> [Your task]: All of the lines below are to be transcribed faithfully, with pictures excluded from the copy.

> [Provided data]:
----

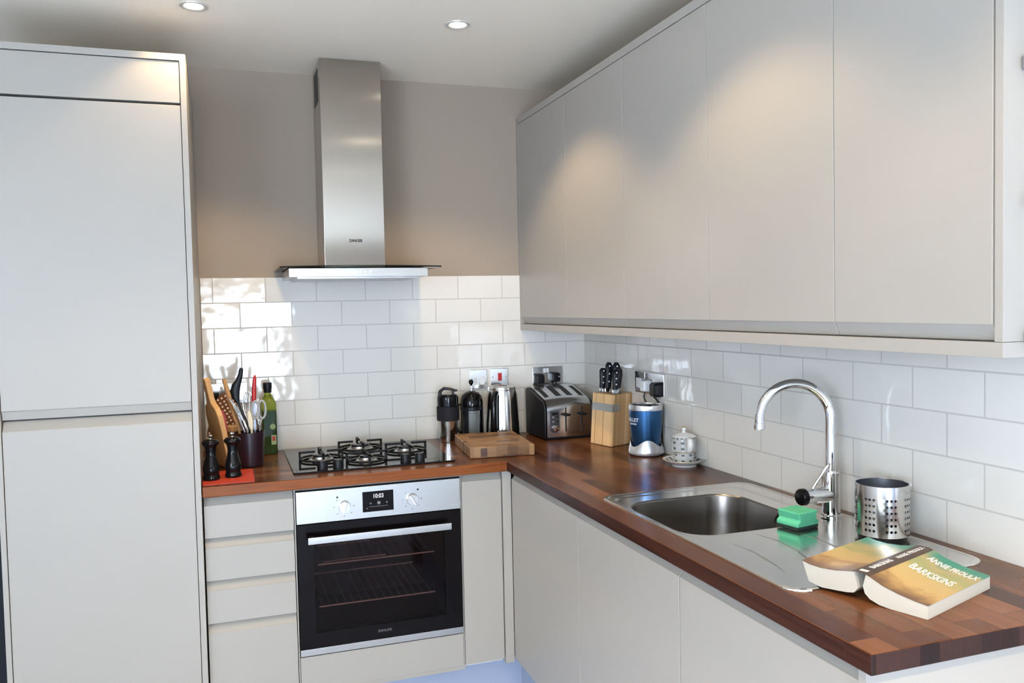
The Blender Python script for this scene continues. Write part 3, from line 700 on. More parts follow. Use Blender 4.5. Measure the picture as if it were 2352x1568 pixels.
# ------------------------------------------------------------------ small appliances
def flask():
    t = thing('travel_flask', 'stainless travel flask with a black grip band and flip lid', 'flask', (-.695, -.118, WB), -.35)
    B().lathe([(.0335, 0), (.035, .003), (.041, .090), (.0425, .098), (.0, .098)], 36, cap1=False).obj('flask_body', M_steelk, t)
    B().lathe([(.0470, .093), (.0480, .096), (.0480, .150), (.0465, .153), (.0, .153)], 36, cap1=False).obj('grip_band', M_rub, t)
    li = B().lathe([(.0440, .153), (.0450, .156), (.0455, .190), (.043, .198), (.036, .204), (.0, .206)], 36, cap1=False).obj('lid', M_blkg, t)
    b = B(); b.tube([(-.036, .0, .196), (-.032, 0, .216), (-.015, 0, .228), (.010, 0, .226), (.030, 0, .219), (.043, 0, .219)], [.006, .007, .007, .006, .006, .003], 10)
    b.box(.018, .028, -.012, .012, .200, .222, .002); b.box(-.04, -.025, -.012, .012, .19, .212, .003); b.obj('flip_handle', M_blk, li)
flask()

def cafetiere():
    t = thing('cafetiere', 'small glass cafetiere with a black frame and domed lid', 'coffee press', (-.579, -.080, WB))
    B().lathe([(.0, .012), (.046, .012), (.047, .016), (.047, .132), (.0465, .133)], 36, cap0=False, cap1=False).obj('glass_beaker', M_glass, t)
    b = B()
    b.lathe([(.0505, 0), (.0505, .014), (.047, .016), (.0, .016)], 36, cap1=False)
    b.lathe([(.0478, .126), (.0505, .128), (.0505, .140), (.0478, .142)], 36, cap0=False, cap1=False)
    for a in (-2.35, -.45, 2.0):
        c, s_ = math.cos(a), math.sin(a); bb = B().box(.0472, .0500, -.010, .010, .012, .130, .0008).xf(Matrix.Rotation(a, 4, 'Z'))
        me = bpy.data.meshes.new('t'); bb.bm.to_mesh(me); bb.bm.free(); b.bm.from_mesh(me); bpy.data.meshes.remove(me)
    b.obj('frame', M_blk, t)
    li = B().lathe([(.049, .141), (.0500, .146), (.0495, .165), (.044, .186), (.031, .200), (.013, .207), (.0, .208)], 36, cap1=False).obj('lid', M_blkg, t)
    B().lathe([(.0035, .207), (.0035, .232), (.006, .236), (.0105, .243), (.0110, .248), (.0075, .256), (0, .258)], 18, cap1=False).obj('plunger_knob', M_blkg, li)
    B().cyl((0, 0, .206), (0, 0, .230), .0042, seg=12).obj('plunger_rod', M_chrome, li)
    B().tube([(-.048, 0, .15), (-.058, .030, .15), (-.062, .034, .13), (-.062, .034, .06), (-.057, .028, .03), (-.049, 0, .03)], .0055, 10).obj('handle', M_blk, t)
cafetiere()

def kettle():
    t = thing('electric_kettle', 'tall tapered stainless electric kettle with a dark handle facing left', 'kettle', (-.449, -.108, WB))
    B().lathe([(.074, .0), (.076, .003), (.076, .010), (.0, .010)], 40, cap1=False).obj('power_base', M_blk, t)
    B().lathe([(.0735, .010), (.0745, .013), (.0720, .070), (.0650, .165), (.0620, .205), (.0600, .212)], 48, cap1=True).obj('kettle_body', M_steelk, t)
    B().lathe([(.0600, .212), (.0605, .215), (.0590, .222), (.04, .228), (.0, .230)], 48, cap1=False).obj('lid', M_steelk, t)
    # loop handle on the side facing the camera's left
    d = Vector((-.62, -.78, 0)); P = []
    for r, z in ((.058, .200), (.078, .200), (.094, .188), (.100, .165), (.103, .120), (.104, .070), (.099, .042), (.086, .030), (.070, .034)):
        P.append((d.x*r, d.y*r, z))
    B().tube(P, [.010, .012, .0135, .014, .014, .014, .013, .012, .010], 14).obj('handle', M_blkg, t)
    w = B(); s_ = Vector((.97, .22, 0))
    w.tube([(s_.x*.0715, s_.y*.0715, .030), (s_.x*.0695, s_.y*.0695, .10), (s_.x*.0635, s_.y*.0635, .19)], .012, 12)
    w.obj('water_gauge', M_blkg, t)
kettle()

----

> [Exercise response]:
The Blender Python script for this scene continues. Write part 3, from line 700 on. More parts follow. Use Blender 4.5. Measure the picture as if it were 2352x1568 pixels.
# ------------------------------------------------------------------ small appliances
def flask():
    t = thing('travel_flask', 'stainless travel flask with a black grip band and flip lid', 'flask', (-.695, -.118, WB), -.35)
    B().lathe([(.0335, 0), (.035, .003), (.041, .090), (.0425, .098), (.0, .098)], 36, cap1=False).obj('flask_body', M_steelk, t)
    B().lathe([(.0470, .093), (.0480, .096), (.0480, .150), (.0465, .153), (.0, .153)], 36, cap1=False).obj('grip_band', M_rub, t)
    li = B().lathe([(.0440, .153), (.0450, .156), (.0455, .190), (.043, .198), (.036, .204), (.0, .206)], 36, cap1=False).obj('lid', M_blkg, t)
    b = B(); b.tube([(-.036, .0, .196), (-.032, 0, .216), (-.015, 0, .228), (.010, 0, .226), (.030, 0, .219), (.043, 0, .219)], [.006, .007, .007, .006, .006, .003], 10)
    b.box(.018, .028, -.012, .012, .200, .222, .002); b.box(-.04, -.025, -.012, .012, .19, .212, .003); b.obj('flip_handle', M_blk, li)
flask()

def cafetiere():
    t = thing('cafetiere', 'small glass cafetiere with a black frame and domed lid', 'coffee press', (-.579, -.080, WB))
    B().lathe([(.0, .012), (.046, .012), (.047, .016), (.047, .132), (.0465, .133)], 36, cap0=False, cap1=False).obj('glass_beaker', M_glass, t)
    b = B()
    b.lathe([(.0505, 0), (.0505, .014), (.047, .016), (.0, .016)], 36, cap1=False)
    b.lathe([(.0478, .126), (.0505, .128), (.0505, .140), (.0478, .142)], 36, cap0=False, cap1=False)
    for a in (-2.35, -.45, 2.0):
        c, s_ = math.cos(a), math.sin(a); bb = B().box(.0472, .0500, -.010, .010, .012, .130, .0008).xf(Matrix.Rotation(a, 4, 'Z'))
        me = bpy.data.meshes.new('t'); bb.bm.to_mesh(me); bb.bm.free(); b.bm.from_mesh(me); bpy.data.meshes.remove(me)
    b.obj('frame', M_blk, t)
    li = B().lathe([(.049, .141), (.0500, .146), (.0495, .165), (.044, .186), (.031, .200), (.013, .207), (.0, .208)], 36, cap1=False).obj('lid', M_blkg, t)
    B().lathe([(.0035, .207), (.0035, .232), (.006, .236), (.0105, .243), (.0110, .248), (.0075, .256), (0, .258)], 18, cap1=False).obj('plunger_knob', M_blkg, li)
    B().cyl((0, 0, .206), (0, 0, .230), .0042, seg=12).obj('plunger_rod', M_chrome, li)
    B().tube([(-.048, 0, .15), (-.058, .030, .15), (-.062, .034, .13), (-.062, .034, .06), (-.057, .028, .03), (-.049, 0, .03)], .0055, 10).obj('handle', M_blk, t)
cafetiere()

def kettle():
    t = thing('electric_kettle', 'tall tapered stainless electric kettle with a dark handle facing left', 'kettle', (-.449, -.108, WB))
    B().lathe([(.074, .0), (.076, .003), (.076, .010), (.0, .010)], 40, cap1=False).obj('power_base', M_blk, t)
    B().lathe([(.0735, .010), (.0745, .013), (.0720, .070), (.0650, .165), (.0620, .205), (.0600, .212)], 48, cap1=True).obj('kettle_body', M_steelk, t)
    B().lathe([(.0600, .212), (.0605, .215), (.0590, .222), (.04, .228), (.0, .230)], 48, cap1=False).obj('lid', M_steelk, t)
    # loop handle on the side facing the camera's left
    d = Vector((-.62, -.78, 0)); P = []
    for r, z in ((.058, .200), (.078, .200), (.094, .188), (.100, .165), (.103, .120), (.104, .070), (.099, .042), (.086, .030), (.070, .034)):
        P.append((d.x*r, d.y*r, z))
    B().tube(P, [.010, .012, .0135, .014, .014, .014, .013, .012, .010], 14).obj('handle', M_blkg, t)
    w = B(); s_ = Vector((.97, .22, 0))
    w.tube([(s_.x*.0715, s_.y*.0715, .030), (s_.x*.0695, s_.y*.0695, .10), (s_.x*.0635, s_.y*.0635, .19)], .012, 12)
    w.obj('water_gauge', M_blkg, t)
kettle()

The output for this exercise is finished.